Weiner v. Elizabeth Board of Education, Docket No. A-0627-12T2, 2013 N.J. Super. Unpub. LEXIS 1729 (App. Div., decided 7/15/13)

Under what circumstances can a respondent recover a faultless overpayment of workers’ compensation benefits from a petitioner?

On October 18, 2000, the petitioner received an award of total disability from his employer, entitling him to permanent total disability (PTD) benefits at a rate of $480 per week for 450 weeks. On April 1, 2002, the petitioner qualified for and began receiving ordinary disability pension benefits, in addition to his workers’ compensation benefits, which he did not disclose to the respondent. On or about April 29, 2010, the respondent became aware that the petitioner was receiving ordinary disability pension benefits and entered into a consent agreement reducing the petitioner’s PTD rate to $222.39, prospectively.

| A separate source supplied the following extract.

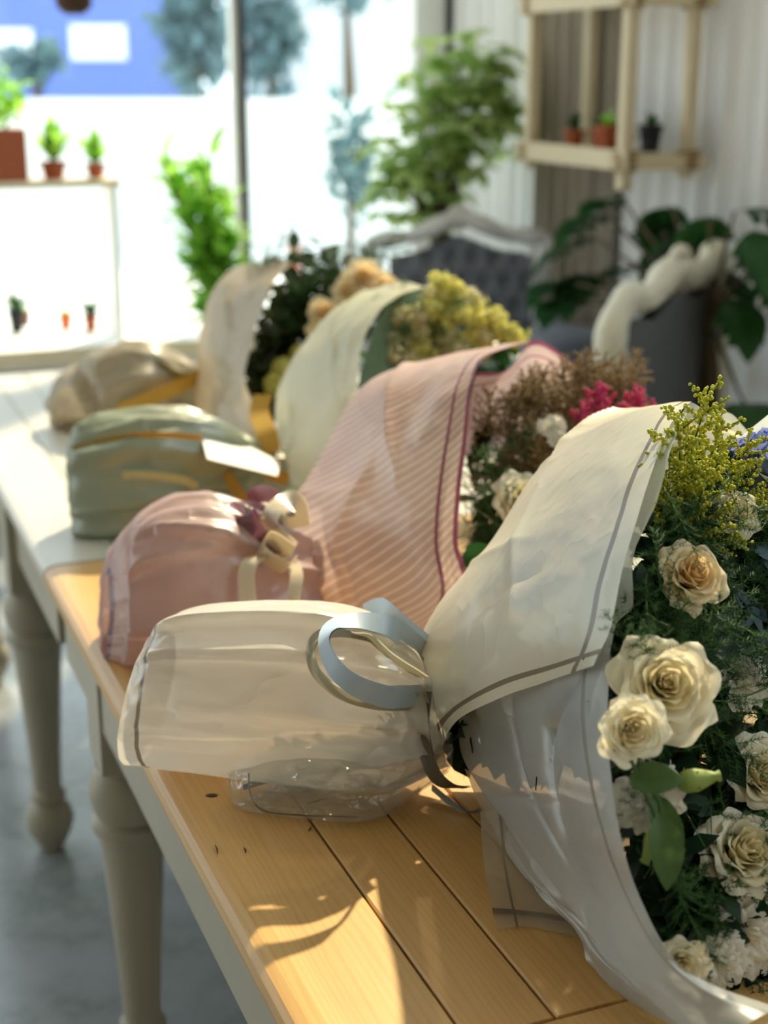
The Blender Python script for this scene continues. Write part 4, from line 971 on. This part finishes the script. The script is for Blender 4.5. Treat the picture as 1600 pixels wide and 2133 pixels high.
def pot(name, label, cat, loc, r, h, pm_, leafm=None, lh=.05, nleaf=24, group=None, lw=.012, spread=1.):
    t = thing(name, label, cat, loc, 0, group); b = MB()
    b.lathe([(r * .72, 0), (r * .8, h * .3), (r * .95, h * .8), (r * 1.05, h * .8), (r * 1.08, h), (r * .95, h), (r * .9, h * .86), (.001, h * .86)], 20); obj('pot', b, pm_, t)
    b = MB(); b.lathe([(.001, h * .8), (r * .88, h * .8), (r * .88, h * .88), (.001, h * .9)], 16); obj('soil', b, M['soil'], t)
    if leafm is not None:
        rg = random.Random(hash(label) % 999 if False else len(label) * 7 + int(r * 9999)); b = MB()
        for k in range(nleaf):
            a = k * 2.4; e = rg.uniform(.3, 1.35); l = lh * rg.uniform(.6, 1.1)
            mm = Matrix.Translation(Vector((0, 0, h * .88))) @ Matrix.Rotation(a, 4, 'Z') @ Matrix.Rotation(e / spread if e / spread < 1.5 else 1.5, 4, 'X')
            b.grid([[mm @ p for p in r_] for r_ in leaf_grid(l, lw * l / lh, n=5, m=2)])
        obj('leaves', b, leafm, t)
    return t
zs = 1.185 + .0485
for x, y, r, h, lf, lab in [(.06, .40, .032, .05, M['leaf_d'], 'small terracotta pot at the left end of the lower shelf board'), (.10, .31, .034, .052, M['leaf_d'], 'small terracotta pot second from left on the lower shelf board'), (.06, .20, .036, .07, M['leaf_b'], 'taller terracotta pot with light leaves on the lower shelf board'), (.07, .12, .03, .05, M['leaf_d'], 'small terracotta pot near the front post of the shelf')]:
    pot('potted_plant', lab, 'potted plant', R(1.88 + x, 2.66 + y, zs), r, h, M['terra'], lf, .06, 16, 'small pots on the timber shelf')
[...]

The respondent subsequently moved for reimbursement of the excess PTD benefits the petitioner received from April 1, 2002, through August 10, 2011. Based solely on a review of several years of the petitioner’s income taxes returns, the Judge of Compensation found that, given the petitioner’s “limited resources and inability to work,” it “would be inequitable” to require him to reimburse the respondent for the overpayment. He, accordingly, denied the respondent’s motion, and the respondent appealed.

In reversing the Judge of Compensation’s ruling and remanding for further proceedings, the Appellate Division relied on its decision in Hajnas v. Engelhard Mineral & Chemical Co., 231 N.J. Super. 353 (App. Div. 1989), in which the court established the criteria for recovering overpayments:

The Workers’ Compensation Division is to determine if the petitioner was unjustly enriched under ‘settled principles of unjust enrichment,’ an issue for which the respondent employer has the burden of proof. It is considered unjust enrichment to permit the recipient of money paid under mistake of fact to keep it, unless the circumstances are such that it would be inequitable to require its return.

The Appellate Division characterized the Judge of Compensation’s finding that the petitioner had “limited resources” as “manifestly unsupported by competent credible evidence.” The court cited the fact that the Judge of Compensation conducted no evidentiary hearing, required no statement of assets and liabilities evidencing the petitioner’s net worth, and did not consider any statement of the petitioner’s income and expenses. “Given the paucity of evidence,” the Appellate Division concluded, “there was no reasonable basis for the Judge of Compensation’s factual finding . . . that it would be inequitable to require him to repay [Respondent.]” Accordingly, the Appellate Division remanded the matter for further determination by the Judge of Compensation following an evidentiary hearing and establishment of a more complete record.